The software described in this documentation is either in Extended Support or Sustaining Support. See for more information.
Oracle recommends that you upgrade the software described by this documentation as soon as possible.

1.6 Customizing an Installation Boot Image

You can write the kickstart file to a modified installation boot image, which you can use to install a guest machine under Oracle VM or Oracle VM Virtualbox. Alternatively, you can burn the image to a bootable CD or DVD.

For information about using kickstart for automated installation, see Chapter 3, Installing Oracle Linux by Using Kickstart.

To customize an installation boot image:

  1. On another Oracle Linux 6 system, mount the installation CD, DVD, or boot ISO image on a suitable mount point, for example /media/Oracle\ Linux\ Server.

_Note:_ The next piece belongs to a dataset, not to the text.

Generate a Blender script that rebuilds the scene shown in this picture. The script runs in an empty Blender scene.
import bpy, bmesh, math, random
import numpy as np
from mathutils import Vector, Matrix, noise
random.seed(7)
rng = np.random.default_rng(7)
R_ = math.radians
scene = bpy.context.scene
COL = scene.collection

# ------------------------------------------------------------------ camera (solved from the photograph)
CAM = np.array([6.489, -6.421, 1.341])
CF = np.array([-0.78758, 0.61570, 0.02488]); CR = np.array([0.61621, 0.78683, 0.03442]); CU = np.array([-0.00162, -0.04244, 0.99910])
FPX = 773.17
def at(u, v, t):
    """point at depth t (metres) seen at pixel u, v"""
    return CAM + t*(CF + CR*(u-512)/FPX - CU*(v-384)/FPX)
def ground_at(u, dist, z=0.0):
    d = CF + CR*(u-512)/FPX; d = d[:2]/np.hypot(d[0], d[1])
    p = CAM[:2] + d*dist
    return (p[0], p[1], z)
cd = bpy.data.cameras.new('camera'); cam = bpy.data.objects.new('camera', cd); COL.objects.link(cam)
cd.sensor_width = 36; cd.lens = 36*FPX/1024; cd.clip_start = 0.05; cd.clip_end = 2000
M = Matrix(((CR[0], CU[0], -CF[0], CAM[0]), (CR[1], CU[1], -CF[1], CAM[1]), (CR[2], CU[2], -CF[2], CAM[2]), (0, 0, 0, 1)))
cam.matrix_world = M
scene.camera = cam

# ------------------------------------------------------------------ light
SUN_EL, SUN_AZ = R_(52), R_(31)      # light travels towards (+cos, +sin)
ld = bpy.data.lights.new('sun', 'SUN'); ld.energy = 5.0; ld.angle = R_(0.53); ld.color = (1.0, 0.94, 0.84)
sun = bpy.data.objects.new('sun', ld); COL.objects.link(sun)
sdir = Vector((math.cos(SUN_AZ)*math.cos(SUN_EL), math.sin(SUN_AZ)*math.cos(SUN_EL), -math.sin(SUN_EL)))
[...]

  2. Copy the isolinux directory to a temporary directory such as /tmp:

    # cp -r /media/Oracle\ Linux\ Server/isolinux /tmp
  3. Copy the kickstart file to /tmp/isoimage, for example:

    # cp /root/ks.cfg /tmp/isoimage
  4. Change the mode on the files in /tmp/isoimage to be writable by root:

    # chmod u+w /tmp/isoimage/*
  5. Edit /tmp/isoimage/isolinux.cfg and change the setting for append in the label linux menu entry to use the kickstart file, for example:

    label linux
      menu label ^Install or upgrade an existing system
      menu default
      kernel vmlinuz
      append initrd=initrd.img ks=cdrom:/ks.cfg

    If required, specify the method that should be used for the installation together with any other parameters. For example, use DHCP to configure the network interface and install the system from an HTTP server on which the installation image is available:

      append initrd=initrd.img ks=cdrom:/ks.cfg ip=dhcp repo=
  6. Create the ISO image file:

    # mkisofs -o /tmp/boot.iso -b isolinux.bin -c -no-emul-boot \ 
      -boot-load-size 4 -boot-info-table -R -J -v -T /tmp/isolinux
  7. In Oracle VM VirtualBox or Oracle VM, you can make the boot.iso file available to a guest machine via a virtual CD-ROM device, and boot the machine from this device.

    To write the image to a CD or DVD that you can use to boot a physical system, use a command such as cdrecord, for example:

    # cdrecord -v -eject speed=16 dev=ATA:0,2,0 boot.iso

    You can use the cdrecord -scanbus command to display the SCSI subsystem and device that corresponds to the CD or DVD writer.